*What you have to do*.
Write out the data below exactly as given, without any of its pictures.

Part of a data file

(begin)

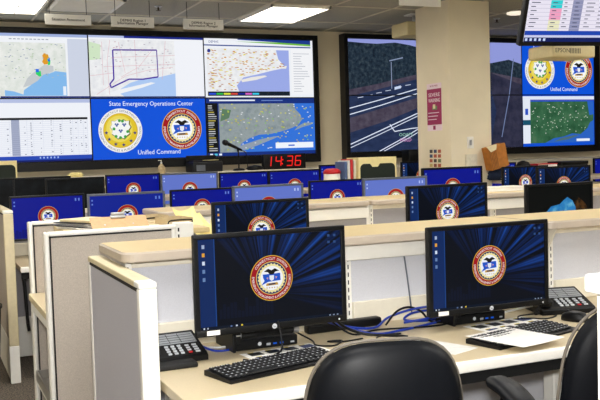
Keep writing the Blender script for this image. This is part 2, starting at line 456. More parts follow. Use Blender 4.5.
def scatter(A, q, n, cols, x0, x1, z0, z1, s, ok=lambda a, b: True, seed=1, asp=.6):
    rnd = random.Random(seed)
    ys = {c: A._y() for c in cols}
    for _ in range(n):
        a, b = rnd.uniform(x0, x1), rnd.uniform(z0, z1)
        if not ok(a, b): continue
        c = rnd.choice(cols); A.poly(q([(a - s, b - s * asp), (a + s, b - s * asp), (a + s, b + s * asp), (a - s, b + s * asp)]), em(c, .95), ys[c])
def d_storm(A, x, z, w, h):
    q = U(x, z, w, h)
    A.poly(q([(0, 0), (1, 0), (1, 1), (0, 1)]), em('#eef1f6')); A.poly(q([(0, .0), (.4, 0), (.4, .86), (0, .86)]), LAND); x += .33 * w; w *= .67; q = U(x, z, w, h); A.poly(q([(-.5, .955), (1, .955), (1, 1), (0, 1)]), em('#9fb0dc'))
    A.poly(q([(.77, .03), (1, .03), (1, .93), (.77, .93)]), em('#ccd3e4'))
    A.poly(q([(.05, .03), (.745, .03), (.745, .86), (.05, .86)]), LAND)
    A.poly(q([(.25, .03), (.745, .03), (.745, .40), (.62, .42), (.55, .38), (.5, .40), (.44, .30), (.38, .24), (.31, .17), (.26, .12)]), SEA)
    A.poly(q([(.3, .03), (.05, .03), (.05, .12), (.15, .10)]), SEA)
    grey = em('#c4c9cc')
    A.poly(q([(.3, .3), (.36, .38), (.42, .44), (.5, .52), (.6, .5), (.6, .42), (.54, .38), (.48, .36), (.42, .27), (.34, .2), (.25, .16)]), grey)
    A.poly(q([(.48, .66), (.50, .70), (.545, .68), (.56, .60), (.55, .53), (.50, .52), (.475, .56), (.49, .61)]), em('#e09a28'))
    A.poly(q([(.53, .60), (.555, .64), (.57, .58), (.565, .52), (.535, .51), (.545, .56)]), em('#2fd06a'))
    A.poly(q([(.54, .62), (.565, .63), (.565, .57), (.54, .57)]), em('#2a6fe0'))
    A.poly(q([(.40, .41), (.455, .42), (.46, .34), (.44, .33), (.40, .37)]), em('#2fd06a')); A.poly(q([(.40, .45), (.435, .45), (.435, .40), (.40, .40)]), em('#2a6fe0'))
    scatter(A, q, 70, ['#b9c2c0', '#a9c49a', '#7f8fb0'], .06, .73, .3, .84, .008, seed=3)
    A.poly(q([(.70, .04), (.735, .04), (.735, .18), (.70, .18)]), em('#e8f0fa'))
    y = A._y()
    for i in range(10): A.rect(x + w * (.12 + .045 * i), x + w * (.15 + .045 * i), z + h * .905, z + h * .918, em('#8790a2'), y)
    A.poly(q([(0, 0), (1, 0), (1, .025), (0, .025)]), em('#1b2f78'))
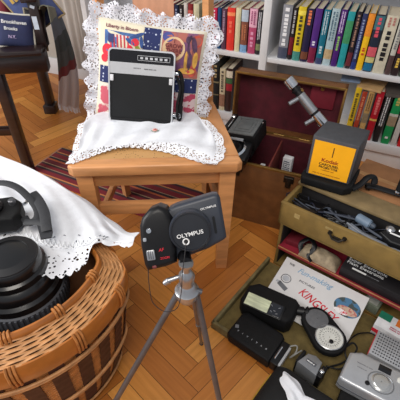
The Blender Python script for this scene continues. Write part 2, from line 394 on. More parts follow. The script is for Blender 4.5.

(end)

*Result*.
Keep writing the Blender script for this image. This is part 2, starting at line 456. More parts follow. Use Blender 4.5.
def scatter(A, q, n, cols, x0, x1, z0, z1, s, ok=lambda a, b: True, seed=1, asp=.6):
    rnd = random.Random(seed)
    ys = {c: A._y() for c in cols}
    for _ in range(n):
        a, b = rnd.uniform(x0, x1), rnd.uniform(z0, z1)
        if not ok(a, b): continue
        c = rnd.choice(cols); A.poly(q([(a - s, b - s * asp), (a + s, b - s * asp), (a + s, b + s * asp), (a - s, b + s * asp)]), em(c, .95), ys[c])
def d_storm(A, x, z, w, h):
    q = U(x, z, w, h)
    A.poly(q([(0, 0), (1, 0), (1, 1), (0, 1)]), em('#eef1f6')); A.poly(q([(0, .0), (.4, 0), (.4, .86), (0, .86)]), LAND); x += .33 * w; w *= .67; q = U(x, z, w, h); A.poly(q([(-.5, .955), (1, .955), (1, 1), (0, 1)]), em('#9fb0dc'))
    A.poly(q([(.77, .03), (1, .03), (1, .93), (.77, .93)]), em('#ccd3e4'))
    A.poly(q([(.05, .03), (.745, .03), (.745, .86), (.05, .86)]), LAND)
    A.poly(q([(.25, .03), (.745, .03), (.745, .40), (.62, .42), (.55, .38), (.5, .40), (.44, .30), (.38, .24), (.31, .17), (.26, .12)]), SEA)
    A.poly(q([(.3, .03), (.05, .03), (.05, .12), (.15, .10)]), SEA)
    grey = em('#c4c9cc')
    A.poly(q([(.3, .3), (.36, .38), (.42, .44), (.5, .52), (.6, .5), (.6, .42), (.54, .38), (.48, .36), (.42, .27), (.34, .2), (.25, .16)]), grey)
    A.poly(q([(.48, .66), (.50, .70), (.545, .68), (.56, .60), (.55, .53), (.50, .52), (.475, .56), (.49, .61)]), em('#e09a28'))
    A.poly(q([(.53, .60), (.555, .64), (.57, .58), (.565, .52), (.535, .51), (.545, .56)]), em('#2fd06a'))
    A.poly(q([(.54, .62), (.565, .63), (.565, .57), (.54, .57)]), em('#2a6fe0'))
    A.poly(q([(.40, .41), (.455, .42), (.46, .34), (.44, .33), (.40, .37)]), em('#2fd06a')); A.poly(q([(.40, .45), (.435, .45), (.435, .40), (.40, .40)]), em('#2a6fe0'))
    scatter(A, q, 70, ['#b9c2c0', '#a9c49a', '#7f8fb0'], .06, .73, .3, .84, .008, seed=3)
    A.poly(q([(.70, .04), (.735, .04), (.735, .18), (.70, .18)]), em('#e8f0fa'))
    y = A._y()
    for i in range(10): A.rect(x + w * (.12 + .045 * i), x + w * (.15 + .045 * i), z + h * .905, z + h * .918, em('#8790a2'), y)
    A.poly(q([(0, 0), (1, 0), (1, .025), (0, .025)]), em('#1b2f78'))
The Blender Python script for this scene continues. Write part 2, from line 394 on. More parts follow. The script is for Blender 4.5.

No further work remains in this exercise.